EXERCISE: Below is some material; transcribe all of it exactly.

----- SUPPLIED DATA

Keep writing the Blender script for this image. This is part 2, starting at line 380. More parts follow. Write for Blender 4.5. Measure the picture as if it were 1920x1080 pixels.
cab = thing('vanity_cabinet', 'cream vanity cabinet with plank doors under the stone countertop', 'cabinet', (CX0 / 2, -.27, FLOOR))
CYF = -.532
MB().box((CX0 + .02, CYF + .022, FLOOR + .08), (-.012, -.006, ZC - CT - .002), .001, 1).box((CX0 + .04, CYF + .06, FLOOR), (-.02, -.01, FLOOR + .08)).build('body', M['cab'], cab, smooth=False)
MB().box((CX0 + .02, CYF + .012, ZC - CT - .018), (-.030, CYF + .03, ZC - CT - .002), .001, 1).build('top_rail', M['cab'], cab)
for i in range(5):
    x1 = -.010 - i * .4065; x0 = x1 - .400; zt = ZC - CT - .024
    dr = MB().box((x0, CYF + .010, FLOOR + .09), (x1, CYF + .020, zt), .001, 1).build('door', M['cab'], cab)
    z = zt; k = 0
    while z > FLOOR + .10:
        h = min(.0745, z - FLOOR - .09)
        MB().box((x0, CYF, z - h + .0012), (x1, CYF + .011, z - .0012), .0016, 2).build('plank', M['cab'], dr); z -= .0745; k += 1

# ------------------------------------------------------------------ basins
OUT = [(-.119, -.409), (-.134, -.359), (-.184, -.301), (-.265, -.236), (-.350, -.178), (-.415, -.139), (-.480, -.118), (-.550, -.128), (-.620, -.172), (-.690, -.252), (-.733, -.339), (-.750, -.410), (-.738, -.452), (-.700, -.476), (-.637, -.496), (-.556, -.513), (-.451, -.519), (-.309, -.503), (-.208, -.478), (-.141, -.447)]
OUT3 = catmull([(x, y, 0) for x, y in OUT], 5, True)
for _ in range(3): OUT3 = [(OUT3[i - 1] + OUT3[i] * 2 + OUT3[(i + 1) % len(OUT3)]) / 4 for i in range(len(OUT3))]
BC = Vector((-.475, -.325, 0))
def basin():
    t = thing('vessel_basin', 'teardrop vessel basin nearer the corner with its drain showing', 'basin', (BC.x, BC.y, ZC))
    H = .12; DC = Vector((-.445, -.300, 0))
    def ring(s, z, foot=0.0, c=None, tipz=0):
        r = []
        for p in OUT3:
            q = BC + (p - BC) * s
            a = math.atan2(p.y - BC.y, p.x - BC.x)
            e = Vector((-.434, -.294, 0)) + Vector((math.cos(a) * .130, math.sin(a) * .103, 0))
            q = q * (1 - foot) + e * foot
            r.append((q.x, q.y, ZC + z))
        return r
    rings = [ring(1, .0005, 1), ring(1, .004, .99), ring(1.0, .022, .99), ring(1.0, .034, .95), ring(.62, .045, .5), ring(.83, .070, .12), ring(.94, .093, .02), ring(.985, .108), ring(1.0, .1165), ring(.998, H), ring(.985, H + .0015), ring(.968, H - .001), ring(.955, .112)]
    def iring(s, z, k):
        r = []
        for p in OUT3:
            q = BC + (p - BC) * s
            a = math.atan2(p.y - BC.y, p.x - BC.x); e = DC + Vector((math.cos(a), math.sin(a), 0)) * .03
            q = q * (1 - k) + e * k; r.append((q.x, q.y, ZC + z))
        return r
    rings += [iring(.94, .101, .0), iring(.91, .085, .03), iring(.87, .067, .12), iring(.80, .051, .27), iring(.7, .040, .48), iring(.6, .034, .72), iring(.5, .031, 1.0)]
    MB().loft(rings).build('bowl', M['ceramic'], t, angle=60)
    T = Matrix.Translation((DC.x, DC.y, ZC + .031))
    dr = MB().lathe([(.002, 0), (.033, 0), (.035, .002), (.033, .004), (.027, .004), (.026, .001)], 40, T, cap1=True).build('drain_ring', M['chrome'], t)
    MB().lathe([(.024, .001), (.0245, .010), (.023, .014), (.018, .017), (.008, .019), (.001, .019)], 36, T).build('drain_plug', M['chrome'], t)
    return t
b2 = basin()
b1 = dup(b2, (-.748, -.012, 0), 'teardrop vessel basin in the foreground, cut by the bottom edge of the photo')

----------

REPLY:
Keep writing the Blender script for this image. This is part 2, starting at line 380. More parts follow. Write for Blender 4.5. Measure the picture as if it were 1920x1080 pixels.
cab = thing('vanity_cabinet', 'cream vanity cabinet with plank doors under the stone countertop', 'cabinet', (CX0 / 2, -.27, FLOOR))
CYF = -.532
MB().box((CX0 + .02, CYF + .022, FLOOR + .08), (-.012, -.006, ZC - CT - .002), .001, 1).box((CX0 + .04, CYF + .06, FLOOR), (-.02, -.01, FLOOR + .08)).build('body', M['cab'], cab, smooth=False)
MB().box((CX0 + .02, CYF + .012, ZC - CT - .018), (-.030, CYF + .03, ZC - CT - .002), .001, 1).build('top_rail', M['cab'], cab)
for i in range(5):
    x1 = -.010 - i * .4065; x0 = x1 - .400; zt = ZC - CT - .024
    dr = MB().box((x0, CYF + .010, FLOOR + .09), (x1, CYF + .020, zt), .001, 1).build('door', M['cab'], cab)
    z = zt; k = 0
    while z > FLOOR + .10:
        h = min(.0745, z - FLOOR - .09)
        MB().box((x0, CYF, z - h + .0012), (x1, CYF + .011, z - .0012), .0016, 2).build('plank', M['cab'], dr); z -= .0745; k += 1

# ------------------------------------------------------------------ basins
OUT = [(-.119, -.409), (-.134, -.359), (-.184, -.301), (-.265, -.236), (-.350, -.178), (-.415, -.139), (-.480, -.118), (-.550, -.128), (-.620, -.172), (-.690, -.252), (-.733, -.339), (-.750, -.410), (-.738, -.452), (-.700, -.476), (-.637, -.496), (-.556, -.513), (-.451, -.519), (-.309, -.503), (-.208, -.478), (-.141, -.447)]
OUT3 = catmull([(x, y, 0) for x, y in OUT], 5, True)
for _ in range(3): OUT3 = [(OUT3[i - 1] + OUT3[i] * 2 + OUT3[(i + 1) % len(OUT3)]) / 4 for i in range(len(OUT3))]
BC = Vector((-.475, -.325, 0))
def basin():
    t = thing('vessel_basin', 'teardrop vessel basin nearer the corner with its drain showing', 'basin', (BC.x, BC.y, ZC))
    H = .12; DC = Vector((-.445, -.300, 0))
    def ring(s, z, foot=0.0, c=None, tipz=0):
        r = []
        for p in OUT3:
            q = BC + (p - BC) * s
            a = math.atan2(p.y - BC.y, p.x - BC.x)
            e = Vector((-.434, -.294, 0)) + Vector((math.cos(a) * .130, math.sin(a) * .103, 0))
            q = q * (1 - foot) + e * foot
            r.append((q.x, q.y, ZC + z))
        return r
    rings = [ring(1, .0005, 1), ring(1, .004, .99), ring(1.0, .022, .99), ring(1.0, .034, .95), ring(.62, .045, .5), ring(.83, .070, .12), ring(.94, .093, .02), ring(.985, .108), ring(1.0, .1165), ring(.998, H), ring(.985, H + .0015), ring(.968, H - .001), ring(.955, .112)]
    def iring(s, z, k):
        r = []
        for p in OUT3:
            q = BC + (p - BC) * s
            a = math.atan2(p.y - BC.y, p.x - BC.x); e = DC + Vector((math.cos(a), math.sin(a), 0)) * .03
            q = q * (1 - k) + e * k; r.append((q.x, q.y, ZC + z))
        return r
    rings += [iring(.94, .101, .0), iring(.91, .085, .03), iring(.87, .067, .12), iring(.80, .051, .27), iring(.7, .040, .48), iring(.6, .034, .72), iring(.5, .031, 1.0)]
    MB().loft(rings).build('bowl', M['ceramic'], t, angle=60)
    T = Matrix.Translation((DC.x, DC.y, ZC + .031))
    dr = MB().lathe([(.002, 0), (.033, 0), (.035, .002), (.033, .004), (.027, .004), (.026, .001)], 40, T, cap1=True).build('drain_ring', M['chrome'], t)
    MB().lathe([(.024, .001), (.0245, .010), (.023, .014), (.018, .017), (.008, .019), (.001, .019)], 36, T).build('drain_plug', M['chrome'], t)
    return t
b2 = basin()
b1 = dup(b2, (-.748, -.012, 0), 'teardrop vessel basin in the foreground, cut by the bottom edge of the photo')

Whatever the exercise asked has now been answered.